Jika Anda bisa berbisnis besar saya seneng sekali mendengarnya. Namun, jika Anda juga memulainya sama seperti saya, marilah sahabat; kita saling memberi semangat. Agar tetap gigih berjuang. Dan tetap istikomah dijalan yang baik. Setidaknya, minim dari perilaku dan praktek-praktek berbisnis yang tidak patut. Mari mulai sekarang juga. Karena akan sangat berat jika dimulai pada usia kita yang sudah terlampau tua.
Melihat orang lain yang kaya raya, memang sering membuat hati kita tergoda untuk mengambil jalan pintas. Toh semuanya terpampang dihadapan kita. Tetapi sahabatku, contohlah perilaku mereka yang kaya raya melalui usaha yang baik. Dengan cara berusaha yang bermartabat. Mari menghindarkan diri dari mencontoh mereka yang kaya raya dari menghalalkan segala cara.
Tidak usah terlampau silau dengan kekayaan orang lain yang melimpah ruah, sahabat. Karena dengan ikhtiar yang pantang menyerah pun, mungkin kita bisa mendapatkan keberlimpahan yang sama. Jika kita gigih memperjuangkannya. Namun, jangan lupa juga untuk terus berdoa. Agar Tuhan menunjukkan jalan yang disukaiNya. Sehingga kita bisa terhindar dari cara-cara nista. Mengapa demikian sahabat? Karena untuk setiap harta yang kita miliki akan ada 2 jenis pertanyaan. “Pertama, bagaimana kamu mendapatkan harta itu? Dan kedua, bagaimana cara kamu membelanjakannya.”
Oleh karenanya sahabatku, mari terus berjuang untuk mendapatkan nafkah dengan cara yang baik. Dan mari kita gunakan apa yang sudah kita miliki ini untuk hal-hal yang juga baik. Agar mudah kita menjawab kedua pertanyaan itu. Sehingga kelak, kita mendapatkan hadiah seperti yang Tuhan janjikan dalam surah 8 (Al-Anfal) ayat 4: “ …Mereka akan mendapatkan derajat yang tinggi disisi Tuhannya. Dan ampunan.

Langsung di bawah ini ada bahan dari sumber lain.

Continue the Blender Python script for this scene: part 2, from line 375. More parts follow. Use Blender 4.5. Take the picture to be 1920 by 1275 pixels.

Serta rezeki yang mulia.” Maukah Anda meraih rezeki yang mulia seperti itu sahabatku? Saya, mau.
Salam hormat,
Mari Berbagi Semangat!
DEKA – Dadang Kadarusman
Catatan Kaki:
Rezeki kita sudah ditentukan ukurannya. Yaitu sesuai dengan ukuran ikhtiar yang kita lakukan. Dan sudah ditentukan baik buruknya. Yaitu, sesuai dengan baik atau buruk cara mendapatkan dan membelanjakannya.